_Exercise objective:_
Each line from the start of the data below through the one containing "M['hill'], smooth=180), kind='structure')" must be reproduced exactly.
======== Data lines
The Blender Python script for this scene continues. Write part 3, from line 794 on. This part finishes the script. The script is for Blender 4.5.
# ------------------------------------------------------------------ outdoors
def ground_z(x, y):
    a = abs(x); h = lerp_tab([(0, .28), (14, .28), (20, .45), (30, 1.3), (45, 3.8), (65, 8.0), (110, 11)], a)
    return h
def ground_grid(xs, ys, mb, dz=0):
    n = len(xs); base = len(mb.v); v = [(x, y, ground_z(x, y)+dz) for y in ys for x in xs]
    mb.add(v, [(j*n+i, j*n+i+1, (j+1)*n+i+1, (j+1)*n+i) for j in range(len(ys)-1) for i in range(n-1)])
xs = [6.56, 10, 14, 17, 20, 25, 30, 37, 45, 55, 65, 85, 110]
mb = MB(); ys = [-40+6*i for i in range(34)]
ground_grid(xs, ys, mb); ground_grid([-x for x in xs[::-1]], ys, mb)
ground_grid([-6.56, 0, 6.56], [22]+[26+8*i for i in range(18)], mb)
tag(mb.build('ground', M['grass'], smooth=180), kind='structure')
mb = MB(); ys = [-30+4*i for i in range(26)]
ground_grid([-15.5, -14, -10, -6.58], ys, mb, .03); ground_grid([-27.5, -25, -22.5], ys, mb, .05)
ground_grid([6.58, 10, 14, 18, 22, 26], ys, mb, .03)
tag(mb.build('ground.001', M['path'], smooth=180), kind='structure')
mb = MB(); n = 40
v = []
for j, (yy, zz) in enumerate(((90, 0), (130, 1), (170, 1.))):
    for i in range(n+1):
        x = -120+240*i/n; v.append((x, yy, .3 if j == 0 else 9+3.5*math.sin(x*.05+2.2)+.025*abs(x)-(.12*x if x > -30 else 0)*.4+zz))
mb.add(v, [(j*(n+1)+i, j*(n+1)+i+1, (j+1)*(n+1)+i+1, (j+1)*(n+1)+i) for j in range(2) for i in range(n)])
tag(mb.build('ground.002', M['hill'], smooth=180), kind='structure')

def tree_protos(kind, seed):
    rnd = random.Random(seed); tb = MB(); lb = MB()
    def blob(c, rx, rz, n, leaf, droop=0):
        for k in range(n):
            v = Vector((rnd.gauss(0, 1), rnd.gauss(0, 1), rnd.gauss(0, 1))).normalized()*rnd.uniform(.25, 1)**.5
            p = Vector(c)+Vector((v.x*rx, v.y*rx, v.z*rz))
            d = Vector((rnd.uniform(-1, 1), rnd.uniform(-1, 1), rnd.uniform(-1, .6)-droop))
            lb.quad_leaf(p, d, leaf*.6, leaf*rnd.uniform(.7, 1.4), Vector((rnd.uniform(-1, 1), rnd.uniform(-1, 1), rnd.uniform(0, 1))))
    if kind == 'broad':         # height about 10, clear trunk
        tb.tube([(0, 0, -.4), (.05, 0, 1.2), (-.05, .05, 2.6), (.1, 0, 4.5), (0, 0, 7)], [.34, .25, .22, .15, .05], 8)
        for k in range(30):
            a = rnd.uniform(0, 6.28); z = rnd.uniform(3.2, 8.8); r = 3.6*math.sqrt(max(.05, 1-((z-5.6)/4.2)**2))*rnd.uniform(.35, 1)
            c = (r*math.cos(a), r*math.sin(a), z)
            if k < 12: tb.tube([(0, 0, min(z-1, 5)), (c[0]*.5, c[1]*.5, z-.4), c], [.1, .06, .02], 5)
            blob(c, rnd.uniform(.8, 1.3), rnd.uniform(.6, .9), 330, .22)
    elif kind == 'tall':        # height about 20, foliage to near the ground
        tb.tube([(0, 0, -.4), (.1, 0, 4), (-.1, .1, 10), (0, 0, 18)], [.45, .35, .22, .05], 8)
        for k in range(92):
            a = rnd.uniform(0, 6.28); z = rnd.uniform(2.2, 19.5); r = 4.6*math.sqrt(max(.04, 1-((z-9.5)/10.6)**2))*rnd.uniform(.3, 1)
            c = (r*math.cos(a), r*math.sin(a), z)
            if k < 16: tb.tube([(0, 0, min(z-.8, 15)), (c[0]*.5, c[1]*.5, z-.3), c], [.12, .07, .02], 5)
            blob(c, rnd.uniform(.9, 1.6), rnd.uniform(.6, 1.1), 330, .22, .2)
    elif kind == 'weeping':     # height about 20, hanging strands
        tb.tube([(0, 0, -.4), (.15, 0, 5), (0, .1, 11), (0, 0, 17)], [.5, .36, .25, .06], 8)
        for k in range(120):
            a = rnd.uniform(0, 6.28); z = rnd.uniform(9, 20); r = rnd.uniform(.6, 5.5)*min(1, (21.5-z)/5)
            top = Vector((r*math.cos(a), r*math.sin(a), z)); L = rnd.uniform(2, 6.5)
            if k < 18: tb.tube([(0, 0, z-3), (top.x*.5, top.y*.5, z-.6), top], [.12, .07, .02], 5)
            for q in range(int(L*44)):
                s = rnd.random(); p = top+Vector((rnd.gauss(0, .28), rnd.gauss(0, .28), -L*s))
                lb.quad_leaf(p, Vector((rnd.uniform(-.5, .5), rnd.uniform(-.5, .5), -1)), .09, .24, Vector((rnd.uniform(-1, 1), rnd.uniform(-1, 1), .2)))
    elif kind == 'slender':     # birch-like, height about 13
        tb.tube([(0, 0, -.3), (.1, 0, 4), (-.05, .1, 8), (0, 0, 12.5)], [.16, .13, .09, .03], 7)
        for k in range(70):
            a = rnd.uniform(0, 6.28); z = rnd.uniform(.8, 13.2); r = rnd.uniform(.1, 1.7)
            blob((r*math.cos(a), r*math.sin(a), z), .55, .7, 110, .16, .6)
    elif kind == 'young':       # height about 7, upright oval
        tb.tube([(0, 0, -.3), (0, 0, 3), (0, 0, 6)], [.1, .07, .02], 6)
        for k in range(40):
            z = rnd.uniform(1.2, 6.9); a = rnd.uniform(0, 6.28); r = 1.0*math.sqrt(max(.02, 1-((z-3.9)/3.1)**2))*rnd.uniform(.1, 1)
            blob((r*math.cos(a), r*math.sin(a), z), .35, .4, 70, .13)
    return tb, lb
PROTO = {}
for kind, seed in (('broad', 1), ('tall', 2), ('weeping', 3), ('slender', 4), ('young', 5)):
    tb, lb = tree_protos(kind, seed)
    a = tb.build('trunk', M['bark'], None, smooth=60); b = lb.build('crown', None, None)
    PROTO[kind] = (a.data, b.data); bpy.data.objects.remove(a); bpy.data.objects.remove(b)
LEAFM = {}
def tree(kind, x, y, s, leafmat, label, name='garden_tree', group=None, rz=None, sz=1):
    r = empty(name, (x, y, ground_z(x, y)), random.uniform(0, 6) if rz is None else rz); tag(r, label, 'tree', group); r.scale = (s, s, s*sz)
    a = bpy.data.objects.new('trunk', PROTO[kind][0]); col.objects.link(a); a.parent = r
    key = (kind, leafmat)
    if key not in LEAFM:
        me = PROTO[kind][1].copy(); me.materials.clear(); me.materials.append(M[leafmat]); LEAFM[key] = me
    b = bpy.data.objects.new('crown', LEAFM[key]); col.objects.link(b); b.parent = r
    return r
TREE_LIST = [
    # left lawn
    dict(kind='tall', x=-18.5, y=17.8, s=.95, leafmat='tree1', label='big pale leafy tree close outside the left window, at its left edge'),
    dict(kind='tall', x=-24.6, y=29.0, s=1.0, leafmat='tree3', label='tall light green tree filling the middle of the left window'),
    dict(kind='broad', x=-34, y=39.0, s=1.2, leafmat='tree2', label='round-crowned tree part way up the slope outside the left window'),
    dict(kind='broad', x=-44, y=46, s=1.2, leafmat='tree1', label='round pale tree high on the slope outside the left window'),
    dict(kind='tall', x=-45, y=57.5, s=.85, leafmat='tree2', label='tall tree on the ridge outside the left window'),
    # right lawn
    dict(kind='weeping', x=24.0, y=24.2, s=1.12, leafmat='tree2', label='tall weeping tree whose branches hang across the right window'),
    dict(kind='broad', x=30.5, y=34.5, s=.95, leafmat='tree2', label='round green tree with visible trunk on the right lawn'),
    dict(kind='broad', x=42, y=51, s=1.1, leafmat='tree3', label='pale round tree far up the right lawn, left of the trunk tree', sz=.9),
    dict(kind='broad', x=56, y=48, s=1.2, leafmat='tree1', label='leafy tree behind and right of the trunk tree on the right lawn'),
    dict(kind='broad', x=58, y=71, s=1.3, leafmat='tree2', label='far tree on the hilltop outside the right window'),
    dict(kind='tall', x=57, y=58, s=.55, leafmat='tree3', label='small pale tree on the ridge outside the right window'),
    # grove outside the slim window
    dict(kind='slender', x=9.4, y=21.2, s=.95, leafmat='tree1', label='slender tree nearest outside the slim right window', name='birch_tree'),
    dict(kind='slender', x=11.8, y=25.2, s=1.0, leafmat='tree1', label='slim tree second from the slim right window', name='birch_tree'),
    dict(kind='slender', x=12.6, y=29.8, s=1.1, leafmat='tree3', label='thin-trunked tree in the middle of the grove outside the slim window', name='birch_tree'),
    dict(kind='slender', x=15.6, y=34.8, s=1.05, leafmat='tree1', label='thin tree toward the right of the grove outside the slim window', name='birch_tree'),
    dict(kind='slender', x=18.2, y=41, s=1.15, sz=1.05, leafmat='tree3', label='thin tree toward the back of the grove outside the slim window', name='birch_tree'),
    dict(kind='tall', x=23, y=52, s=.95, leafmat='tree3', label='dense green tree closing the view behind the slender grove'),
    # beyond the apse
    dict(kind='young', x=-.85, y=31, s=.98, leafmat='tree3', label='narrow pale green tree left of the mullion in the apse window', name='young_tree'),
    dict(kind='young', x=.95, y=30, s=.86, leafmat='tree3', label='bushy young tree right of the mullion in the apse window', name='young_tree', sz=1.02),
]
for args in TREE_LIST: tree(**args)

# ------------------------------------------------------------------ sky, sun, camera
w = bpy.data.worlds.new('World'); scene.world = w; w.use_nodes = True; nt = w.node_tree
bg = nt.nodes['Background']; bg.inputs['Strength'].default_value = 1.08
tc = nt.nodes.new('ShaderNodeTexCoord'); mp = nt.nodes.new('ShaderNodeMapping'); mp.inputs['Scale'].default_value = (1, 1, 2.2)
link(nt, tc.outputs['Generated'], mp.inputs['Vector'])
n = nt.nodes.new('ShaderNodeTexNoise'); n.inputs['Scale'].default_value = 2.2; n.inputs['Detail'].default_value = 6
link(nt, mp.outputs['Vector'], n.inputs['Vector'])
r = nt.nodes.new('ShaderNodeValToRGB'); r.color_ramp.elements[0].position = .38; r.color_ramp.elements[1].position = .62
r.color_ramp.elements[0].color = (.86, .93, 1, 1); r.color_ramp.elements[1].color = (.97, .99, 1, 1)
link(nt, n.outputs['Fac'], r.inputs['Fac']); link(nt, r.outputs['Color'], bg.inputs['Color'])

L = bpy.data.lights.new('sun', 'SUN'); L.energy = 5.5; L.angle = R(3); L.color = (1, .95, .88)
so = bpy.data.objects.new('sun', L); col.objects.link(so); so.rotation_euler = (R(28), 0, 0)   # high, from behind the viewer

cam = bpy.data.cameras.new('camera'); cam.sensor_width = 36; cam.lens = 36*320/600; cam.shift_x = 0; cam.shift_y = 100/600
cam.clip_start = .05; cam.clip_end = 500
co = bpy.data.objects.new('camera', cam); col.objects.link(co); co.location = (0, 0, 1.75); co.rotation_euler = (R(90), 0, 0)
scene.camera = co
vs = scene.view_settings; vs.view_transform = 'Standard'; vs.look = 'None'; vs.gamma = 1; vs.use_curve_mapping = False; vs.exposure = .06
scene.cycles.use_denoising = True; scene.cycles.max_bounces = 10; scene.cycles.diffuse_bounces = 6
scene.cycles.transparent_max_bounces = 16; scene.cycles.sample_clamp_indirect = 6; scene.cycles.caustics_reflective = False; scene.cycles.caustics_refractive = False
================
_Output:_
The Blender Python script for this scene continues. Write part 3, from line 794 on. This part finishes the script. The script is for Blender 4.5.
# ------------------------------------------------------------------ outdoors
def ground_z(x, y):
    a = abs(x); h = lerp_tab([(0, .28), (14, .28), (20, .45), (30, 1.3), (45, 3.8), (65, 8.0), (110, 11)], a)
    return h
def ground_grid(xs, ys, mb, dz=0):
    n = len(xs); base = len(mb.v); v = [(x, y, ground_z(x, y)+dz) for y in ys for x in xs]
    mb.add(v, [(j*n+i, j*n+i+1, (j+1)*n+i+1, (j+1)*n+i) for j in range(len(ys)-1) for i in range(n-1)])
xs = [6.56, 10, 14, 17, 20, 25, 30, 37, 45, 55, 65, 85, 110]
mb = MB(); ys = [-40+6*i for i in range(34)]
ground_grid(xs, ys, mb); ground_grid([-x for x in xs[::-1]], ys, mb)
ground_grid([-6.56, 0, 6.56], [22]+[26+8*i for i in range(18)], mb)
tag(mb.build('ground', M['grass'], smooth=180), kind='structure')
mb = MB(); ys = [-30+4*i for i in range(26)]
ground_grid([-15.5, -14, -10, -6.58], ys, mb, .03); ground_grid([-27.5, -25, -22.5], ys, mb, .05)
ground_grid([6.58, 10, 14, 18, 22, 26], ys, mb, .03)
tag(mb.build('ground.001', M['path'], smooth=180), kind='structure')
mb = MB(); n = 40
v = []
for j, (yy, zz) in enumerate(((90, 0), (130, 1), (170, 1.))):
    for i in range(n+1):
        x = -120+240*i/n; v.append((x, yy, .3 if j == 0 else 9+3.5*math.sin(x*.05+2.2)+.025*abs(x)-(.12*x if x > -30 else 0)*.4+zz))
mb.add(v, [(j*(n+1)+i, j*(n+1)+i+1, (j+1)*(n+1)+i+1, (j+1)*(n+1)+i) for j in range(2) for i in range(n)])
tag(mb.build('ground.002', M['hill'], smooth=180), kind='structure')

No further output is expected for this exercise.